Rui Leitão

Jornalista e escritor.

Sociedade

“Onde está a honestidade?”


02/10/2023

 

 

Noel Rosa ainda não tinha 23 anos de idade quando compôs “Onde está a honestidade?”, em 1933. Perto de completar os seus cem anos de existência este samba permanece com sua letra de uma atualidade impressionante, quando fala dos enriquecimentos de origens duvidosas, de pessoas que ganharam muito dinheiro na base da corrupção. Numa ironia de muita inteligência, ele satiriza o conceito de honestidade que muitos procuram passar para a sociedade.
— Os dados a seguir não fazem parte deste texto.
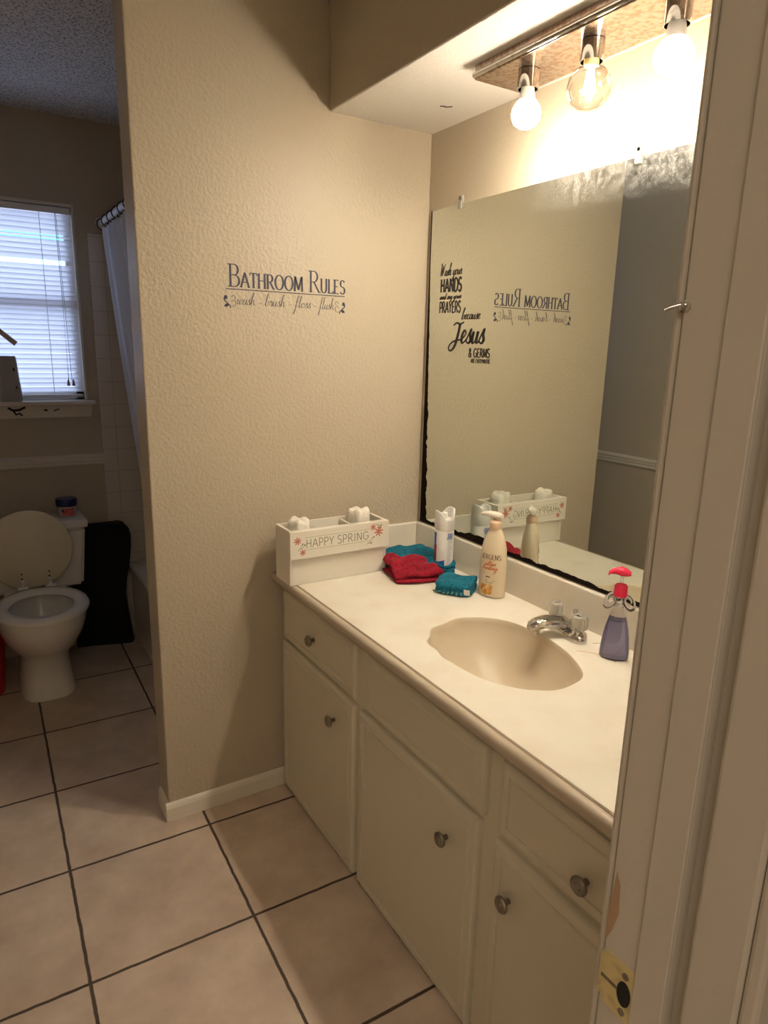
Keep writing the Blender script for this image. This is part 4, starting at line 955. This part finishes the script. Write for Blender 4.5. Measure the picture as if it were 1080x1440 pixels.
# black fabric hamper
bm = bmesh.new()
secs = []
for z, xl, xr in ((0.002, -1.0, -.742), (.02, -1.0, -.738), (.10, -1.0, -.746), (.20, -1.0, -.757), (.27, -1.0, -.760), (.34, -1.0, -.752), (.42, -.938, -.735), (.50, -.936, -.724), (.57, -.936, -.722), (.60, -.934, -.728), (.618, -.930, -.742), (.626, -.915, -.765)):
    row = []
    for k in range(48):
        a = 2 * PI * (k + .5) / 48; u = .5 + .5 * abs(math.cos(a)) ** .3 * (1 if math.cos(a) > 0 else -1); v = .5 + .5 * abs(math.sin(a)) ** .3 * (1 if math.sin(a) > 0 else -1)
        x = xl + (xr - xl) * u; yf = 1.495 - .06 * u + .006 * math.sin(9 * z + 5 * u); row.append(Vector((x, yf + (1.536 - yf) * v, z + .003 * math.sin(3 * a) * (z > .1))))
    secs.append(row)
loft(bm, secs); o = obj('fabric_hamper', bm, BLACKF, None, smooth=60); tag(o, 'tall black fabric hamper squeezed between the toilet and bathtub', 'hamper')
# red bin
rb = thing('waste_bin', 'red plastic waste bin beside the toilet under the window', 'bin', (-1.44, 1.21, 0))
bm = bmesh.new(); secs = [[Vector((s * sx_, s2 * .8, z)) for sx_, s2 in [(r * math.cos(a), r * math.sin(a)) for a in [2 * PI * k / 36 for k in range(36)]]] for s, r, z in ((1, .105, 0), (1, .125, .26), (1, .120, .26), (1, .100, .01))]
loft(bm, secs); obj('bin_body', bm, REDP, rb, smooth=40)
bm = bmesh.new(); torus(bm, (0, 0, .262), .125, .006, 36, 8); 
for v in bm.verts: v.co.y *= .8
obj('bin_rim', bm, REDP, rb, smooth=60)

# dispenser on the sill
dp = thing('spray_dispenser', 'tapered pale automatic spray dispenser standing on the window sill', 'dispenser', (-1.178, 1.522, 1.2265))
bm = bmesh.new(); secs = []
for z, hw, hd in ((0, .044, .024), (.012, .047, .027), (.03, .046, .027), (.10, .040, .025), (.17, .036, .022), (.192, .034, .020), (.198, .031, .018)):
    secs.append([Vector((hw * abs(math.cos(a)) ** .5 * (1 if math.cos(a) > 0 else -1), hd * abs(math.sin(a)) ** .5 * (1 if math.sin(a) > 0 else -1), z)) for a in [2 * PI * (k + .5) / 40 for k in range(40)]])
loft(bm, secs); obj('dispenser_body', bm, AVOC, dp, smooth=50)
bm = bmesh.new(); disc(bm, lambda a, b, d: Vector((a, -.0245 - d, b)), .020, .140, .004, .008, 0, 12, .001); obj('dispenser_button', bm, DARK, dp)
bm = bmesh.new(); disc(bm, lambda a, b, d: Vector((a, -.027 - d, b)), .024, .062, .004, .005, 0, 12, .001)
obj('dispenser_button', bm, DARK, dp)

# blinds
bl = thing('window_blind', 'white horizontal mini blind with bent slats covering the window', 'blind', ((WX0 + WX1) / 2, YB + .012, 2.06))
def BLD(o): o.location = (-(WX0 + WX1) / 2, -(YB + .012), -2.06); return o
bx0, bx1 = WX0 + .010, WX1 - .010
BLD(obj('headrail', newbox(bx0, bx1, YB - .002, YB + .026, 2.040, 2.068, bev=.003), WHITEP, bl))
bm = bmesh.new(); random.seed(11); z = 2.028; k = 0
while z > 1.262:
    tilt = math.radians(62 + random.uniform(-4, 4)); skip = False
    if k == 4: tilt = math.radians(18)
    if k == 9: skip = True
    if not skip:
        S = []; hw = .0125
        for q_ in range(5):
            t = q_ / 4 * 2 - 1; bow = .0016 * (1 - t * t)
            S.append((YB + .012 + hw * t * math.cos(tilt) + bow * math.sin(tilt), z - hw * t * math.sin(tilt) + bow * math.cos(tilt)))
        for q_ in range(4):
            sag = random.uniform(-.001, .001) if q_ == 0 else sag
            a, b = S[q_], S[q_ + 1]
            bm.faces.new([bm.verts.new(v) for v in ((bx0, a[0], a[1]), (bx1, a[0], a[1] + sag), (bx1, b[0], b[1] + sag), (bx0, b[0], b[1]))])
    z -= .0215; k += 1
bmesh.ops.remove_doubles(bm, verts=bm.verts, dist=1e-5)
s_ = BLD(obj('slats', bm, SLAT, bl, smooth=True)); s_['label'] = 'thin white slats'
BLD(obj('bottom_rail', newbox(bx0, bx1, YB + .002, YB + .022, 1.238, 1.252, bev=.003), WHITEP, bl))
bm = bmesh.new()
for x in (-1.36, -.998):
    for dy in (-.0105, .035): tube(bm, [(x, YB + dy, 2.04), (x, YB + dy, 1.25)], .0012, 6)
BLD(obj('ladder_cord', bm, WHITEP, bl))
bm = bmesh.new(); tube(bm, [(-.935, YB - .012, 2.04), (-.932, YB - .013, 1.7), (-.934, YB - .013, 1.315)], .0014, 6); tube(bm, [(-.930, YB - .012, 2.04), (-.920, YB - .013, 1.31)], .0012, 6)
BLD(obj('pull_cord', bm, GREYP, bl))
for x in (-.936, -.914):
    BLD(obj('cord_tassel', newlathe([(.002, 1.322), (.004, 1.314), (.007, 1.296), (.0065, 1.292)], 14, c=(x, YB - .013, 0)), mat('wood_tassel', (.35, .20, .12), .5), bl, smooth=40))
bm = bmesh.new(); M_ = Matrix.Translation((-1.185, YB - .020, 1.520)) @ Matrix.Rotation(math.radians(42), 4, 'Y')
box(bm, -.075, .065, -.001, .001, -.011, .011, M=M_); BLD(obj('broken_slat', bm, WOODL, bl))['label'] = 'loose yellowed slat hanging slanted'

# bathtub
tb = thing('bathtub', 'white bathtub with flat apron along the far end of the room', 'bathtub', (-.36, .84, 0))
bm = bmesh.new()
def rr4(x0, x1, y0, y1, z, r, n=8):
    out = []
    for cx_, cy_, a0 in ((x1 - r, y1 - r, 0), (x0 + r, y1 - r, 90), (x0 + r, y0 + r, 180), (x1 - r, y0 + r, 270)):
        for k in range(n): a = math.radians(a0 + 90 * k / (n - 1)); out.append(Vector((cx_ + r * math.cos(a) + .36, cy_ + r * math.sin(a) - .84, z)))
    return out
x0, x1, y0, y1 = -.728, -.013, .128, YB - .013
loft(bm, [rr4(x0 + .012, x1, y0, y1, 0, .004), rr4(x0 + .012, x1, y0, y1, .34, .004), rr4(x0, x1, y0, y1, .355, .004), rr4(x0, x1, y0, y1, .392, .006), rr4(x0 + .008, x1 - .004, y0 + .004, y1 - .004, .400, .01),
          rr4(x0 + .065, x1 - .05, y0 + .07, y1 - .07, .400, .08), rr4(x0 + .075, x1 - .06, y0 + .08, y1 - .08, .388, .08), rr4(x0 + .11, x1 - .10, y0 + .14, y1 - .12, .12, .10), rr4(x0 + .16, x1 - .15, y0 + .2, y1 - .18, .08, .10)])
obj('tub_shell', bm, PORC, tb, smooth=40)
# rod, rings, curtain
RZ = 2.020
rd = thing('curtain_rod', 'white shower curtain rod above the bathtub', 'rod', (-.745, .84, RZ))
bm = bmesh.new(); tube(bm, [(0, .127 - .84, 0), (0, YB - .012 - .84, 0)], .0125, 16); obj('rod_tube', bm, WHITEP, rd, smooth=60)
bm = bmesh.new(); lathe(bm, [(.0, .0), (.024, .0), (.024, .008), (.014, .014)], 24, c=(0, 0, 0), axis='Y', cap=False)
for v in bm.verts: v.co.y = YB - .013 - .84 - v.co.y
obj('rod_flange', bm, WHITEP, rd, smooth=40)
ring_ys = [1.500 - .115 * k for k in range(6)]
ring0 = None
for k, y in enumerate(ring_ys):
    if ring0 is None:
        bm = bmesh.new(); torus(bm, (0, 0, -.006), .024, .0025, 24, 8, Matrix.Rotation(PI / 2, 3, 'X')); ring0 = obj('curtain_ring', bm, WIREM, None, smooth=60)
        o = ring0
    else:
        o = ring0.copy(); COL.objects.link(o)
    o.location = (-.745, y, RZ - .004); o.rotation_euler = (0, 0, random.uniform(-.3, .3))
    order = ['nearest the tiled back wall', 'second from the tiled back wall', 'third from the tiled back wall', 'fourth from the tiled back wall'] 
    tag(o, 'dark wire ring on the curtain rod, ' + (order[k] if k < 4 else 'farther along behind the partition'), 'curtain ring', 'dark rings holding the shower curtain')
def curtain(name, mat_, xt, xb, ya, yb, zt, zb, waves, amp, seed, bulge=0):
    random.seed(seed); ph = [random.uniform(0, 6) for _ in range(4)]
    bm = bmesh.new(); nu, nv = 180, 30; G = []
    for i in range(nu + 1):
        u = i / nu; col = []
        for j in range(nv + 1):
            v = j / nv; a = amp * (.55 + .45 * v) * math.sin(2 * PI * waves * u + ph[0] + .5 * math.sin(3 * u + ph[1]) + v * .6) + amp * .3 * math.sin(2 * PI * waves * 2.3 * u + ph[2] + v)
            y = ya[0] + (yb[0] - ya[0]) * u if v == 0 else (ya[0] + (yb[0] - ya[0]) * u) * (1 - v) + (ya[1] + (yb[1] - ya[1]) * u) * v
            x = xt + (xb - xt) * (v ** 1.2) + a + bulge * math.sin(PI * v)
            col.append(bm.verts.new((x, y, zt + (zb - zt) * v)))
        G.append(col)
    for i in range(nu):
        for j in range(nv): bm.faces.new((G[i][j], G[i + 1][j], G[i + 1][j + 1], G[i][j + 1]))
    return obj(name, bm, mat_, None, smooth=True)
o = curtain('shower_curtain', CURTT, -.743, -.615, (1.490, 1.20), (.80, .45), RZ - .034, .16, 9, .024, 2)
tag(o, 'pale translucent shower curtain hanging in folds from the rod', 'curtain')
“Você tem palacete reluzente/Tem joias e criados à vontade/Sem ter nenhuma herança ou patente/Só anda de automóvel na cidade”. Era o cenário da época, onde os novos ricos ostentavam suas fortunas e excentricidades patrimoniais. Nada diferente do que se observa hoje. O que ainda vemos são servidores públicos, políticos, empresários, assumirem repentinamente um padrão de riqueza difícil de ser justificado. E de vez em quando escândalos estourando, novos ricos sendo denunciados na prática de corrupção e desonestidade, milionários se complicando para explicar seus ganhos fabulosos em tão pouco tempo.

“E o povo já pergunta com maldade:/Onde está a honestidade?/Onde está a honestidade?”. Mas o povo tem uma capacidade aguçada de perceber as coisas. Compreende que tudo é fruto da ilicitude na condução dos negócios ou locupletação com o dinheiro público. Vendo tudo isso, surge a interrogação popular que não pode ficar calada: onde está a honestidade tão apregoada por essas pessoas? Onde estão os princípios de moralidade e decência, que devem presidir o comportamento dos cidadãos? Cadê a dignidade, a honradez e a probidade, que muitos proclamam possuír?

“O seu dinheiro nasce de repente/E embora não se saiba se é verdade/Você acha nas ruas diariamente/Anéis, dinheiro e felicidade”. Noel continua fazendo a cobrança da proveniência dessa riqueza tão ostensivamente exibida. E com sarcasmo pergunta se todo esse luxo resulta de “anéis, dinheiro e joias achados na rua”. O dinheiro ganho com muita facilidade traz no mínimo um indício de suspeição de que algo estranho esteja acontecendo.

“Vassoura dos salões da sociedade/Que varre o que encontrar em sua frente/Promove festivais de caridade/Em nome de qualquer defunto ausente…”. A desfaçatez com que esses frequentadores da alta sociedade se mascaram de beneficentes, caridosos, preocupados com a sorte dos desamparados, é de causar nojo. Fazem da filantropia um meio também de aumentar suas riquezas, promovendo eventos que parecem humanitários, mas na verdade são formas de disfarçar as falcatruas, os delitos cometidos. Tudo em favor próprio, nunca dos que divulgam serem os beneficiários.